This has happened so many times that no one can claim to be surprised anymore. Yet monetary authorities sometimes act as if someone else — bank management, regulators, supervisors — is responsible for dealing with the spillovers from their policies. A scapegoat is always found, allowing central bankers to avoid accountability. The US Federal Reserve’s Barr Report on the demise of Silicon Valley Bank is a case in point. The report flags the usual suspects, beginning with the bank’s senior management. But there is no hint that Fed policy — for instance, quantitative easing and its subsequent rollback — might have contributed. This was not even included in the terms of reference for the inquiry!

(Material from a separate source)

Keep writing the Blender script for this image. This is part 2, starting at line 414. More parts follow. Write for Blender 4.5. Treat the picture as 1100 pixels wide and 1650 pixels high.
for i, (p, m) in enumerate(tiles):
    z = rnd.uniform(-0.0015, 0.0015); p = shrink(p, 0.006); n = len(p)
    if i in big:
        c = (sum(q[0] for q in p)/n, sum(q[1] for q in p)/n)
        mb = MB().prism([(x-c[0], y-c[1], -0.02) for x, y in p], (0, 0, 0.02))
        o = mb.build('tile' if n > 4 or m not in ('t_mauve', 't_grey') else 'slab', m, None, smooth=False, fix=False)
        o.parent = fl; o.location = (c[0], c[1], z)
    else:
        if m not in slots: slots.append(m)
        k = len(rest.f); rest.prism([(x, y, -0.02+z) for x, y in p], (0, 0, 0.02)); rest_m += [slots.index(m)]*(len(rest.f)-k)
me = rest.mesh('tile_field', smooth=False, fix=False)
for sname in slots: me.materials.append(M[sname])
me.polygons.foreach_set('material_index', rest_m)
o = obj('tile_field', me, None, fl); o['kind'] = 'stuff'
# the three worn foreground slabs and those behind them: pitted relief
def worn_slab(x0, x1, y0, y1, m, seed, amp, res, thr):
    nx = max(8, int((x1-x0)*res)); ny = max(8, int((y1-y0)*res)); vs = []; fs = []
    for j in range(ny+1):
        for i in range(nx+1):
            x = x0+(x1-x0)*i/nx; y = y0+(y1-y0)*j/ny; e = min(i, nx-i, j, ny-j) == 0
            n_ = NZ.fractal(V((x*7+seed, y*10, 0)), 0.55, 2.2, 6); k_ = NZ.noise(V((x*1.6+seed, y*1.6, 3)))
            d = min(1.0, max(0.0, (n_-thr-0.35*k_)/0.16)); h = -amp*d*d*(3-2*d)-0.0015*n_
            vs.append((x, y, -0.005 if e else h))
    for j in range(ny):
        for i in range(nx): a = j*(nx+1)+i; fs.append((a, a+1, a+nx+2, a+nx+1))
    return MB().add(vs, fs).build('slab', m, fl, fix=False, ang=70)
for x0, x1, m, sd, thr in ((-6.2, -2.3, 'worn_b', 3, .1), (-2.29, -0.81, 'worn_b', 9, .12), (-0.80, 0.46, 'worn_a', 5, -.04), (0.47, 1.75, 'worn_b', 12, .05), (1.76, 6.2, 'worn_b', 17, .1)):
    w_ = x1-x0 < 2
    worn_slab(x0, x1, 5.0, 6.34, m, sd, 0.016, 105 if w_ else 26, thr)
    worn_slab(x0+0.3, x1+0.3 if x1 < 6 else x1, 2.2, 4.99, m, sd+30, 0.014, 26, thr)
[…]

Project Syndicate: You have criticised monetary policymakers’ response to the 2008 Global Financial Crisis, which had profound spillover effects to which they “paid insufficient heed”. In your new book Monetary Policy and Its Unintended Consequences, you offer a “sketch of a model” showing how monetary policy spillovers “cause leveraging, booms and eventually busts in capital-receiving countries”. How would you summarise that model?
Raghuram G Rajan: Monetary policy is a blunt tool as many have recognised. With an active financial sector, it also becomes a tool with uncertain consequences since the financial sector can react to extreme monetary policy settings in unpredictable — and undesirable — ways. For example, a sustained policy of low interest rates engenders risk-taking and leveraging by the financial sector, leaving it exposed to losses when the policy setting changes.